Is there public data which shows average amount of money spent on various expenses for an average sized family (food, taxes, mortgage, car, stock investments, etc.) based on income?

I want to see where the money goes based on how much money a family makes, on average, from families in poverty to those making millions a year.

What would be really great is a stacked graph that shows how these amounts change (y axis) based on income (x axis).
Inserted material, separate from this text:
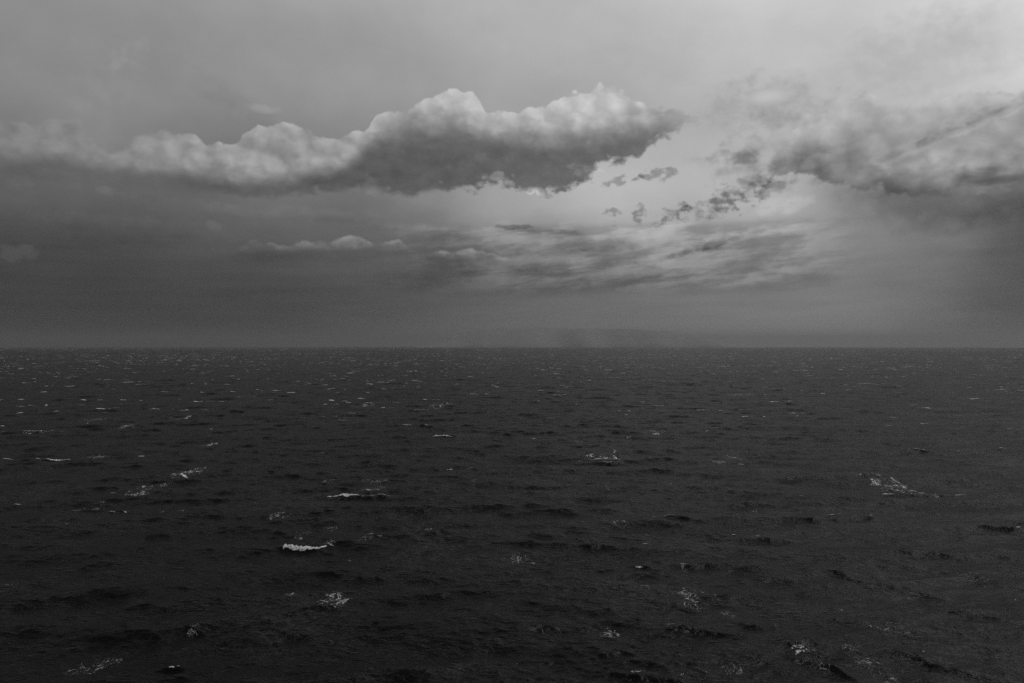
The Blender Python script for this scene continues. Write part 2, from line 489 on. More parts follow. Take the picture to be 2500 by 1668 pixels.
# steep single crests seen in the photograph: (x0, y0, x1, y1, height, breadth)
RIDGES = [
    (652, 1256, 752, 1258, 0.50, 2.2), (745, 1134, 908, 1137, .55, 2.3), (1820, 1190, 2000, 1186, .55, 2.2), (1485, 1181, 1600, 1190, .34, 2.0),
    (1630, 1228, 1800, 1228, .50, 2.1), (1180, 1243, 1440, 1252, .48, 2.6), (2010, 1135, 2250, 1137, .45, 2.2), (2235, 1208, 2345, 1215, .50, 1.8),
    (1350, 1056, 1425, 1058, .5, 2.4), (1060, 1068, 1110, 1072, .4, 2.2), (2060, 1030, 2140, 1036, .45, 2.3), (370, 1524, 425, 1520, .32, .9),
    (2080, 1485, 2125, 1490, .25, .9), (2150, 1402, 2290, 1420, .45, 1.3), (1900, 1300, 2010, 1330, .32, 1.6), (1450, 1295, 1620, 1293, .34, 1.8),
    (2020, 1262, 2330, 1275, .36, 2.2), (640, 1396, 800, 1390, .26, 1.3), (1660, 1420, 1780, 1435, .26, 1.2), (1840, 1505, 1960, 1540, .38, 1.1),
    (2090, 1500, 2240, 1535, .34, 1.0), (1520, 1440, 1700, 1455, .26, 1.2), (1430, 1545, 1580, 1560, .34, 1.0), (1180, 1110, 1350, 1112, .32, 2.4),
    (1440, 1047, 1600, 1052, .34, 2.6), (1700, 1150, 1850, 1158, .34, 2.3), (200, 1168, 310, 1171, .36, 2.0), (10, 1055, 170, 1053, .5, 2.6),
    (900, 975, 1005, 976, .6, 3.2), (980, 998, 1055, 999, .55, 3.2), (210, 938, 260, 939, .8, 3.6), (0, 992, 110, 991, .6, 3.2)]


def local_crests(x, y, dz):
    for i, (a, b, c, d, h, w) in enumerate(RIDGES):
        w = w * 1.15
        X0, Y0 = ground(a, b, .6); X1, Y1 = ground(c, d, .6)
        L = math.hypot(X1 - X0, Y1 - Y0); ux, uy = (X1 - X0) / L, (Y1 - Y0) / L
        R = L * 0.95 + 8
        m = np.nonzero((np.abs(x - (X0 + X1) / 2) < R) & (np.abs(y - (Y0 + Y1) / 2) < R))[0]
        if not len(m): continue
        px, py = x[m] - (X0 + X1) / 2, y[m] - (Y0 + Y1) / 2
        u = px * ux + py * uy; v = -px * uy + py * ux
        v = v + 0.8 * w * vnoise(u, u * 0, 0.16, 2, seed=i) + 0.25 * w * vnoise(u, v, 0.45, 3, seed=i + 40)
        env = ss(np.abs(u), L * 0.95, L * 0.1) * (0.85 + 0.35 * vnoise(u, v * 0.5, 0.25, 2, seed=i + 9))
        prof_ = np.where(v < 0, np.exp(-(v / (w * 0.42)) ** 2), np.exp(-(np.abs(v) / (w * 1.15)) ** 1.3))
        trough = -0.2 * np.exp(-((v + w * 1.15) / (w * 0.7)) ** 2)
        dz[m] += 1.4 * h * env * (prof_ + trough)


def displace(x, y):
    """wave shift of the rest points x, y: arrays of equal length"""
    x = x.astype(np.float64); y = y.astype(np.float64)
    d = np.hypot(x, y)
    s = STEP * d * (1 + np.maximum(0, (d - 3200.0) / 600.0))
    dx = np.zeros(len(x), np.float32); dy = dx.copy(); dz = dx.copy()
    gust = 1.0 + 0.28 * vnoise(x, y, 0.011, 3, seed=3) + 0.15 * vnoise(x, y, 0.05, 2, seed=8)
    for kx, ky, k, a, p, lam in WAVES:
        w = ss(lam / s, 2.0, 3.6)
        m = np.nonzero(w > 0.001)[0]
        if not len(m): continue
        ph = (kx * x[m] + ky * y[m] + p) % 6.2831853
        ph = ph.astype(np.float32); wa_ = (a * w[m]).astype(np.float32)
        sn = np.sin(ph) * wa_
        dz[m] += np.cos(ph) * wa_
        dx[m] -= kx / k * sn; dy[m] -= ky / k * sn
    for (h, hx, hy, sx), lm, rot in TILES:
        w = ss(lm * 1.4 / s, 2.0, 3.2) * gust
        m = np.nonzero(w > 0.001)[0]
        if not len(m): continue
        c, q = math.cos(math.radians(rot)), math.sin(math.radians(rot))
        tx, ty = x[m] * c - y[m] * q, x[m] * q + y[m] * c
        ww = w[m].astype(np.float32)
        dz[m] += samp(h, sx, tx, ty) * ww
        ax, ay = samp(hx, sx, tx, ty) * ww, samp(hy, sx, tx, ty) * ww
        dx[m] += (ax * c + ay * q) * 1.1; dy[m] += (-ax * q + ay * c) * 1.1
    local_crests(x, y, dz)
    dz -= (d * d / EARTH).astype(np.float32)
    return dx, dy, dz


# ------------------------------------------------------------------ materials
def new_mat(name):
    m = bpy.data.materials.new(name); m.use_nodes = True
    m.node_tree.nodes.clear(); V.nt = m.node_tree
    return m, m.node_tree


def mat_water():
    m, nt = new_mat('sea_water')
    out = nt.nodes.new('ShaderNodeOutputMaterial')
    b = nt.nodes.new('ShaderNodeBsdfGlossy')
    geo = nt.nodes.new('ShaderNodeNewGeometry')
    sp = nt.nodes.new('ShaderNodeSeparateXYZ'); nt.links.new(geo.outputs['Position'], sp.inputs[0])
    x, y, z = V(sp.outputs[0]), V(sp.outputs[1]), V(sp.outputs[2])
    # wind ripples finer than the mesh, stretched along the crests, in patches
    r1 = noise(x * 0.55 + y * 0.12, y * 1.25 - x * 0.1, 1.9, 4, 0.6)
    r2 = noise(x * 0.5 - y * 0.2, y * 1.15 + x * 0.2, 0.8, 3, 0.55, 40, 3)
    patchy = noise(x, y * 0.6, 0.035, 3, 0.55, 9, 30)
    streak = noise(x * 0.35 - y * 0.05, y, 0.09, 4, 0.6, 3, 8)
    hgt = r1 * 0.12 + r2 * 0.20
    bp = nt.nodes.new('ShaderNodeBump'); bp.inputs['Distance'].default_value = 1.0
    st = sstep(patchy + streak * 0.8, -0.5, 0.5, 0.45, 0.9)
    nt.links.new(st.s, bp.inputs['Strength']); nt.links.new(hgt.s, bp.inputs['Height'])
    nt.links.new(bp.outputs[0], b.inputs['Normal'])
    b.inputs['Color'].default_value = (1, 1, 1, 1)
    fr = nt.nodes.new('ShaderNodeFresnel'); fr.inputs['IOR'].default_value = 1.30
    nt.links.new(bp.outputs[0], fr.inputs['Normal'])
    deep = nt.nodes.new('ShaderNodeBsdfDiffuse'); dc = nt.nodes.new('ShaderNodeCombineColor')
    thr = noise(x * 0.8 + 0.5 * r2, y * 0.6, 0.35, 5, 0.6, 77, 5)                      # threads of spent foam and air bubbles in the water
    dcv = sstep(abs(thr), 0.10, 0.0) * sstep(patchy + noise(x, y * 0.5, 0.06, 2, 0.5, 12, 60), 0.0, 0.7) * 0.022 + 0.003
    for i in range(3): nt.links.new(dcv.s, dc.inputs[i])
    nt.links.new(dc.outputs[0], deep.inputs['Color'])
    mx = nt.nodes.new('ShaderNodeMixShader')
    ff = V(fr.outputs[0]); ff = ff * 0.46 / (ff * 1.05 + 1.0)          # a ruffled sea never mirrors fully at grazing angles
    nt.links.new(ff.s, mx.inputs[0]); nt.links.new(deep.outputs[0], mx.inputs[1]); nt.links.new(b.outputs[0], mx.inputs[2])
    rg = sstep(streak + patchy * 0.6, -0.5, 0.5, 0.17, 0.27)
    nt.links.new(rg.s, b.inputs['Roughness'])
    nt.links.new(mx.outputs[0], out.inputs['Surface'])
    return m


def mat_foam():
    m, nt = new_mat('foam')
    out = nt.nodes.new('ShaderNodeOutputMaterial')
    geo = nt.nodes.new('ShaderNodeNewGeometry')
    sp = nt.nodes.new('ShaderNodeSeparateXYZ'); nt.links.new(geo.outputs['Position'], sp.inputs[0])
    x, y, z = V(sp.outputs[0]), V(sp.outputs[1]), V(sp.outputs[2])
    at = nt.nodes.new('ShaderNodeAttribute'); at.attribute_name = 'cover'
    c = V(at.outputs['Fac'])
    n = noise(x * 0.8, y + z * 1.5, 3.2, 5, 0.7)
    a = sstep(c + n * 0.55, 0.08, 0.85)
    b = nt.nodes.new('ShaderNodeBsdfDiffuse')
    col = nt.nodes.new('ShaderNodeCombineColor')
    g = 0.72 + n * 0.16
    for i in range(3): nt.links.new(g.s, col.inputs[i])
    nt.links.new(col.outputs[0], b.inputs['Color'])
    bp = nt.nodes.new('ShaderNodeBump'); bp.inputs['Distance'].default_value = 0.12; bp.inputs['Strength'].default_value = 0.7
    nt.links.new(n.s, bp.inputs['Height']); nt.links.new(bp.outputs[0], b.inputs['Normal'])
    tr = nt.nodes.new('ShaderNodeBsdfTransparent')
    mx = nt.nodes.new('ShaderNodeMixShader')
    nt.links.new(a.s, mx.inputs[0]); nt.links.new(tr.outputs[0], mx.inputs[1]); nt.links.new(b.outputs[0], mx.inputs[2])
    nt.links.new(mx.outputs[0], out.inputs['Surface'])
    return m


def mat_plain(name, g, rough=0.7):
    m, nt = new_mat(name)
    out = nt.nodes.new('ShaderNodeOutputMaterial'); b = nt.nodes.new('ShaderNodeBsdfPrincipled')
    tc = nt.nodes.new('ShaderNodeTexCoord'); n = nt.nodes.new('ShaderNodeTexNoise'); n.inputs['Scale'].default_value = 12
    nt.links.new(tc.outputs['Object'], n.inputs['Vector'])
    r = nt.nodes.new('ShaderNodeMapRange'); r.inputs[3].default_value = g * 0.7; r.inputs[4].default_value = g * 1.3
    nt.links.new(n.outputs[0], r.inputs[0]); nt.links.new(r.outputs[0], b.inputs['Base Color'])
    b.inputs['Roughness'].default_value = rough
    nt.links.new(b.outputs[0], out.inputs['Surface'])
    return m


M_WATER, M_FOAM = mat_water(), mat_foam()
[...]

Something like this, but in addition showing the relative changes based on size of paycheck.
posted by hanoixan to Work & Money (4 answers total) 6 users marked this as a favorite
 
Count me in as being very interested.

This video (youtube, Elizabeth Warren, 13:00 minutes onward), had tidbits on comparisons between consumption of the average family between 1970 to 2005.
She mentions there's an office of the Commerce department that measures this stuff, and it is 'accessible', I just have no idea whether it's online.
posted by Elysum at 11:18 PM on October 13, 2011


Here in Canada, the government publishes the Canadian Market Research Handbook from Stats Canada. There is something similar in the US, but I cannot think of the name. I state this in hopes that my example will job someone's memory. I believe it's broken into quartiles or quintiles, though, so that might not be as helpful as you'd like.
posted by Chaussette and the Pussy Cats at 11:29 PM on October 13, 2011 [1 favorite]


Best answer: Bureau of labor statistics collects this data (it's used to calculate weights in the inflation index).

Scroll down to Current Expenditure Tables and select Income Before Taxes & Higher Income Before Taxes.
posted by atrazine at 2:20 AM on October 14, 2011 [2 favorites]


Response by poster: Thanks, atrazine! The BoLS data seems to be just what I want. It would be perfect if it listed data for higher income earners, but this is a great start.

I don't feel I can just generalize without supporting data to say whether the rich spend the extra money on higher quality items, leisure activities, real estate, or other investments. If anyone knows where one may find this data for, say, the upper "1%", I'd be very interested.